DATA RECORDS >>
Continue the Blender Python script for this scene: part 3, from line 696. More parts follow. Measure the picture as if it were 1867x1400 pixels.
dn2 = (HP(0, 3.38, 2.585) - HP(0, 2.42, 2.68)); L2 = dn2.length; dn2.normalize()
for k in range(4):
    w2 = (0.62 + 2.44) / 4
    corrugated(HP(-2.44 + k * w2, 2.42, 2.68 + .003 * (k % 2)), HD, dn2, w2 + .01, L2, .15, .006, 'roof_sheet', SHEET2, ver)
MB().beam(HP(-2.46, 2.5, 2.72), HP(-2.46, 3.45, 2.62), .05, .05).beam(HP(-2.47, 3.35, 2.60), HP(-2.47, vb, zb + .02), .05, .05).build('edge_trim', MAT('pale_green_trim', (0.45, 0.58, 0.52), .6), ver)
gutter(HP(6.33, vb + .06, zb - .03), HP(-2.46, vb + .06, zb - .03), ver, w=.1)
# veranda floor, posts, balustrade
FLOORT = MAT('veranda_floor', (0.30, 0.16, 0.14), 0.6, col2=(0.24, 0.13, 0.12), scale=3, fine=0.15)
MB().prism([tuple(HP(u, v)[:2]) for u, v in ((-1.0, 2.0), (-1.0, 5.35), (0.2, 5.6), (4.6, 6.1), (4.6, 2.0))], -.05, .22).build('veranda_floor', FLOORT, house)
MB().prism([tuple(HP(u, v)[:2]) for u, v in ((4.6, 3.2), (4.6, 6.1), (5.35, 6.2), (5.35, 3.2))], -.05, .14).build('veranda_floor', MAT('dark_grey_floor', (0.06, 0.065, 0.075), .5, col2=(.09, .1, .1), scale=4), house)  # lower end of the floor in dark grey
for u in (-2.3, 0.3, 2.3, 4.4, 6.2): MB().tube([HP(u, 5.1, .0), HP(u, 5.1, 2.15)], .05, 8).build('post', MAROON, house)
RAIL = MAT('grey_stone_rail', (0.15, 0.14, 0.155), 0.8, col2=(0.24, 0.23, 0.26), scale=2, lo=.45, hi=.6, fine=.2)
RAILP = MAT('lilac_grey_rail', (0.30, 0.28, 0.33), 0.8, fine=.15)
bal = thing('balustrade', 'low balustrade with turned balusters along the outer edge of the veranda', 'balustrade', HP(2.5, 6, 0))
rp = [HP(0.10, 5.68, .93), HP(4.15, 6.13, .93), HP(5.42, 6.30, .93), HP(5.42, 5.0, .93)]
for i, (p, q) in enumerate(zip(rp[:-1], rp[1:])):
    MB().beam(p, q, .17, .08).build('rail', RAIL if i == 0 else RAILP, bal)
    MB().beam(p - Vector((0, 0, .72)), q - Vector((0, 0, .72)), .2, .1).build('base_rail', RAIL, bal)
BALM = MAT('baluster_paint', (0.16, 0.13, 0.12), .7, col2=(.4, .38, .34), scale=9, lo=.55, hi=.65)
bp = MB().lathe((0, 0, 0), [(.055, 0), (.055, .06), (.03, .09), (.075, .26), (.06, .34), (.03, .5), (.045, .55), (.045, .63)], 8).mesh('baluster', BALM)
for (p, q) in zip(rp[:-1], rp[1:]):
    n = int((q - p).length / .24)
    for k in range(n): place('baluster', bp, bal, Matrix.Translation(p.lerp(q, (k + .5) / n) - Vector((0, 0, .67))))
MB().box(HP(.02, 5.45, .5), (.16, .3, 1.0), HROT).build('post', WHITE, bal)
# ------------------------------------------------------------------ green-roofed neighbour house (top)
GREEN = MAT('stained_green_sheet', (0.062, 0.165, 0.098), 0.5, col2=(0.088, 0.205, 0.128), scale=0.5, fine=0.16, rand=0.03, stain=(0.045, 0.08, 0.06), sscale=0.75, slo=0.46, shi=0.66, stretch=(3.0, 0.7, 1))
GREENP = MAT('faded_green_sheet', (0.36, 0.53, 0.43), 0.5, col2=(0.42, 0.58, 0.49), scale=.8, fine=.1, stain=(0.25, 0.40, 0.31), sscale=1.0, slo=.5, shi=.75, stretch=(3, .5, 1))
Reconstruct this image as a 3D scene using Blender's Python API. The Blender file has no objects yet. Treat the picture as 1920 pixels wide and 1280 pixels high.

GOAL OF THE EXERCISE >>
Restate the data above word for word, please.

FINISHED TASK >>
Continue the Blender Python script for this scene: part 3, from line 696. More parts follow. Measure the picture as if it were 1867x1400 pixels.
dn2 = (HP(0, 3.38, 2.585) - HP(0, 2.42, 2.68)); L2 = dn2.length; dn2.normalize()
for k in range(4):
    w2 = (0.62 + 2.44) / 4
    corrugated(HP(-2.44 + k * w2, 2.42, 2.68 + .003 * (k % 2)), HD, dn2, w2 + .01, L2, .15, .006, 'roof_sheet', SHEET2, ver)
MB().beam(HP(-2.46, 2.5, 2.72), HP(-2.46, 3.45, 2.62), .05, .05).beam(HP(-2.47, 3.35, 2.60), HP(-2.47, vb, zb + .02), .05, .05).build('edge_trim', MAT('pale_green_trim', (0.45, 0.58, 0.52), .6), ver)
gutter(HP(6.33, vb + .06, zb - .03), HP(-2.46, vb + .06, zb - .03), ver, w=.1)
# veranda floor, posts, balustrade
FLOORT = MAT('veranda_floor', (0.30, 0.16, 0.14), 0.6, col2=(0.24, 0.13, 0.12), scale=3, fine=0.15)
MB().prism([tuple(HP(u, v)[:2]) for u, v in ((-1.0, 2.0), (-1.0, 5.35), (0.2, 5.6), (4.6, 6.1), (4.6, 2.0))], -.05, .22).build('veranda_floor', FLOORT, house)
MB().prism([tuple(HP(u, v)[:2]) for u, v in ((4.6, 3.2), (4.6, 6.1), (5.35, 6.2), (5.35, 3.2))], -.05, .14).build('veranda_floor', MAT('dark_grey_floor', (0.06, 0.065, 0.075), .5, col2=(.09, .1, .1), scale=4), house)  # lower end of the floor in dark grey
for u in (-2.3, 0.3, 2.3, 4.4, 6.2): MB().tube([HP(u, 5.1, .0), HP(u, 5.1, 2.15)], .05, 8).build('post', MAROON, house)
RAIL = MAT('grey_stone_rail', (0.15, 0.14, 0.155), 0.8, col2=(0.24, 0.23, 0.26), scale=2, lo=.45, hi=.6, fine=.2)
RAILP = MAT('lilac_grey_rail', (0.30, 0.28, 0.33), 0.8, fine=.15)
bal = thing('balustrade', 'low balustrade with turned balusters along the outer edge of the veranda', 'balustrade', HP(2.5, 6, 0))
rp = [HP(0.10, 5.68, .93), HP(4.15, 6.13, .93), HP(5.42, 6.30, .93), HP(5.42, 5.0, .93)]
for i, (p, q) in enumerate(zip(rp[:-1], rp[1:])):
    MB().beam(p, q, .17, .08).build('rail', RAIL if i == 0 else RAILP, bal)
    MB().beam(p - Vector((0, 0, .72)), q - Vector((0, 0, .72)), .2, .1).build('base_rail', RAIL, bal)
BALM = MAT('baluster_paint', (0.16, 0.13, 0.12), .7, col2=(.4, .38, .34), scale=9, lo=.55, hi=.65)
bp = MB().lathe((0, 0, 0), [(.055, 0), (.055, .06), (.03, .09), (.075, .26), (.06, .34), (.03, .5), (.045, .55), (.045, .63)], 8).mesh('baluster', BALM)
for (p, q) in zip(rp[:-1], rp[1:]):
    n = int((q - p).length / .24)
    for k in range(n): place('baluster', bp, bal, Matrix.Translation(p.lerp(q, (k + .5) / n) - Vector((0, 0, .67))))
MB().box(HP(.02, 5.45, .5), (.16, .3, 1.0), HROT).build('post', WHITE, bal)
# ------------------------------------------------------------------ green-roofed neighbour house (top)
GREEN = MAT('stained_green_sheet', (0.062, 0.165, 0.098), 0.5, col2=(0.088, 0.205, 0.128), scale=0.5, fine=0.16, rand=0.03, stain=(0.045, 0.08, 0.06), sscale=0.75, slo=0.46, shi=0.66, stretch=(3.0, 0.7, 1))
GREENP = MAT('faded_green_sheet', (0.36, 0.53, 0.43), 0.5, col2=(0.42, 0.58, 0.49), scale=.8, fine=.1, stain=(0.25, 0.40, 0.31), sscale=1.0, slo=.5, shi=.75, stretch=(3, .5, 1))
Reconstruct this image as a 3D scene using Blender's Python API. The Blender file has no objects yet. Treat the picture as 1920 pixels wide and 1280 pixels high.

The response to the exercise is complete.